Freemark's research "investigates in detail the major public debate about how to manage federal policy in transportation and land-use planning that occurred in the 1960s," when "there was neither a HUD nor DOT." At that time, "[h]ousing and land-use planning policy were run out of the Housing and Home Finance Agency (HHFA), and transportation policy was mostly run out of the US Department of Commerce." 

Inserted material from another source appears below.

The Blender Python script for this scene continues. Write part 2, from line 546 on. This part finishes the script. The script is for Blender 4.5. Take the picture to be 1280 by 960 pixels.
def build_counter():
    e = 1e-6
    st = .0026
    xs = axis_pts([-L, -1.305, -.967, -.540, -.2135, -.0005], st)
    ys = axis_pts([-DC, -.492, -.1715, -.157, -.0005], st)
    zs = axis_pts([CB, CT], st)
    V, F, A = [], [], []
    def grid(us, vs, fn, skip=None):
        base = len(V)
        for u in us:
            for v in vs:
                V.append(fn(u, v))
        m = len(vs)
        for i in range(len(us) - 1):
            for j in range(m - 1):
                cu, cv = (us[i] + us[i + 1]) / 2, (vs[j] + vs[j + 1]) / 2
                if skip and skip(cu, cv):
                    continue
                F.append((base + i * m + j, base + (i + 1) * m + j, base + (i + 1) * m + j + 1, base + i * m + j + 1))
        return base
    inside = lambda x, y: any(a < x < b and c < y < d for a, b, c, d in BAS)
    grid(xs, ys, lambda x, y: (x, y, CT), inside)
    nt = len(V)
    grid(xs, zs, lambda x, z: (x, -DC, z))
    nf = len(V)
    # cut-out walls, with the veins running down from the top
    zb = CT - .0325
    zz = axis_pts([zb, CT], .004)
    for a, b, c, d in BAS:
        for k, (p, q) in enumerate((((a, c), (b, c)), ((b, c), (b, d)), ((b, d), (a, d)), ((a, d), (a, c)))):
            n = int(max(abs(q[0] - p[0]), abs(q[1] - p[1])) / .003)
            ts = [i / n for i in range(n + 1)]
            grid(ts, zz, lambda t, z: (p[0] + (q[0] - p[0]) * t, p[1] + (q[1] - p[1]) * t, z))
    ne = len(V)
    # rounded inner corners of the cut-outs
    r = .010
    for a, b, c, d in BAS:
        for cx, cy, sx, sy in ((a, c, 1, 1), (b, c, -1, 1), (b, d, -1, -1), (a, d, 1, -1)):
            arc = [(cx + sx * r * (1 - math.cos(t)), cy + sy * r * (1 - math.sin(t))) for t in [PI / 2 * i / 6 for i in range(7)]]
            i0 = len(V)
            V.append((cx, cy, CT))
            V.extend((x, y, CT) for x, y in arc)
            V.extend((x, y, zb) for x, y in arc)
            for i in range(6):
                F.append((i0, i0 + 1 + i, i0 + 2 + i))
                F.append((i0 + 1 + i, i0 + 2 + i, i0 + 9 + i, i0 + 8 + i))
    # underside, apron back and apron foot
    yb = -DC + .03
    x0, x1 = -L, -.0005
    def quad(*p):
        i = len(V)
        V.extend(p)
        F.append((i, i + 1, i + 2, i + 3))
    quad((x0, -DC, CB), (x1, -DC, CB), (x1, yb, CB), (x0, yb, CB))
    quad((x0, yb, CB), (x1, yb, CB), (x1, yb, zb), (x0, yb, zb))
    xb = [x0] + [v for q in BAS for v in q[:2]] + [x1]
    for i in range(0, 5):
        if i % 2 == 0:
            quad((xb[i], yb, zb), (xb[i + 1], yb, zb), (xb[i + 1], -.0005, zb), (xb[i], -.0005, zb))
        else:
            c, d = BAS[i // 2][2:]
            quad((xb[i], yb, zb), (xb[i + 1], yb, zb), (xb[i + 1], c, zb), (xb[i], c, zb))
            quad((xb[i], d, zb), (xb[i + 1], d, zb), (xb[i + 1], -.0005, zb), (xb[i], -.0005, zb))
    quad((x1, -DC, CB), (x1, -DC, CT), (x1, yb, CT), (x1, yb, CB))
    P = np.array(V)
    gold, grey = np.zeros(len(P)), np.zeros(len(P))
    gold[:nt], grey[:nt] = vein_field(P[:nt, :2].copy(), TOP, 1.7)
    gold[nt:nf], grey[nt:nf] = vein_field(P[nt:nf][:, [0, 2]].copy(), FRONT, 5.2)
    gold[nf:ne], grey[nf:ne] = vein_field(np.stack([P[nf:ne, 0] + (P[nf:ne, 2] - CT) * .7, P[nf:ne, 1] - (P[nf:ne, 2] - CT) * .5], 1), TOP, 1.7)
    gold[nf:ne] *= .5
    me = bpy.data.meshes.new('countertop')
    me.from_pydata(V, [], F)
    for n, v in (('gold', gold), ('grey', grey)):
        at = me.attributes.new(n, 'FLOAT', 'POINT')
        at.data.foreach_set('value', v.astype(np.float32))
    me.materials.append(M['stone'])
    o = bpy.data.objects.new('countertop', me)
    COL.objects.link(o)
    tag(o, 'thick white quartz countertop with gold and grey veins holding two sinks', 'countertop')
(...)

After the creation of the Department of Housing and Urban Development (HUD) in 1965, the agency was tasked with managing "housing, land use, and transit planning" as well as "policy determination over highways in urban areas." This approach, argues Freemark, was undermined by the creation of the Department of Transportation (DOT) the following year, which "encouraged some congressmembers to think of transportation as independent, not integrated into the urban system." As a consequence of this and some congressmembers' disapproval of HUD's emphasis on the needs of Black residents, "in 1968, Congress moved all transportation planning to DOT, where it has remained since, isolated from housing and land-use planning."

Since the 1970s, Freemark writes, the "failure of federal administrators to plan for transportation and land use in parallel" has led to unchecked sprawl and a loss of access to public services for communities of color. Pointing to successful examples from other countries, he argues that "coordinating federal programs could improve US communities’ ability to plan for a less automobile dependent, more equitable future."